No matter how squirm-inducing the situation, including an excruciating trip to the Golden Globes that reveals her true place in the industry's pecking order, Valerie never gives up or gives in. All the world is her reality-TV stage, but this time around, the experience is richer because we actually start believing she deserves better than she gets. When a journalist visits the Seeing Red set and describes her actual performance on the show as "brave," it only stokes Valerie's insecurities. Vain, vapid Valerie can only see how she looks to herself, never imagining she might actually have talent. (In a glimpse of a hair-care informercial she appeared in during her long hiatus, Valerie is ID'd as both "television star" and "actress," as if the two were mutually exclusive.)

It would all be terribly sad it if it weren't so incredibly funny. While I don't believe for a moment that HBO would ever green-light a show like Seeing Red (which looks almost as awful in its pretentious way as Room and Bored was in its pathetic retro pandering), I couldn't be more thrilled that the network has finally seen the light to give The Comeback another try. Its time has come.

Want more TV news and reviews?
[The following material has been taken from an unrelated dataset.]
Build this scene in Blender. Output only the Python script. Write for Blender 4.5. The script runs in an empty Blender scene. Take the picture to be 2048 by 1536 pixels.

Subscribe to TV Guide Magazine now!

MAKING AIRWAVES: When an observer helpfully points out to a long-winded member of the fictional News Night TV-news crew that, "You're giving a monologue," the response is instant: "Everyone does where I work." For better and for worse, as fans of Aaron Sorkin's exhilarating but often exasperating hyper-verbal style have come to accept. But as HBO's The Newsroom returns for a truncated six-episode final season (Sunday, 9/8c), it appears that less may be more — as in, more absorbing and more entertaining, with less irritation from slapstick rom-com subplots that tend to make smart people (especially the women) look insultingly stupid.

The banter is still there, also the various romantic complications, though quickly overshadowed by events, and not merely those in the headlines — including breaking-news alerts regarding the Boston Marathon bombing that the ACN brain trust is alarmingly slow to broadcast, still being gun-shy over their last public credibility scandal. "If I learn what happened by watching the news, I'm going to lose my f-ing mind!" howls the great Sam Waterston as dyspeptic boss Charlie Skinner.

The volatile, timely storyline juggles journalistic ethics (a WikiLeaks-inspired situation creating dire new legal headaches) with financial pressures, including a CNN-like ratings plunge and a potential hostile takeover of ACN's parent company (prompting the return of the fabulous Jane Fonda as CEO Leona Lansing) leaving everyone on staff wondering if they're about to get new owners, and if so, who?

It may not be the end of the world, as a dour environment expert proclaims on air (played by a very amusing Paul Lieberstein, formerly of The Office and now an executive producer), but this is the end of The Newsroom as we know it. Glad to see the final act getting off to such a robust start.

SPACING OUT: Seems everyone wants to visit Springfield in The Simpsons' 26th season on Fox. Homer & Co. are probably still cleaning up after Family Guy's Griffin clan, and now in a long-overdue and predictably hilarious crossover (Sunday, 8/7c), the Planet Express gang from Matt Groening's beloved sci-fi spoof Futurama shows up from the 31st century to save the future from whatever it was that someone in the Simpson clan put in a time capsule a millennium earlier. The irascible robot Bender leads the charge, initially bonding with fellow beer enthusiast Homer until reminded that his mission is more sinister. "Why must you kill my dad," Lisa whines, "Especially when cheeseburgers are doing the work for you?" The gags are plentiful, the humor timeless enough to still play a thousand years from now — when, for all we know, The Simpsons will still be going strong. Just beware the Hypnotoad. And if that means anything at all to you, there's no way you're not going to watch.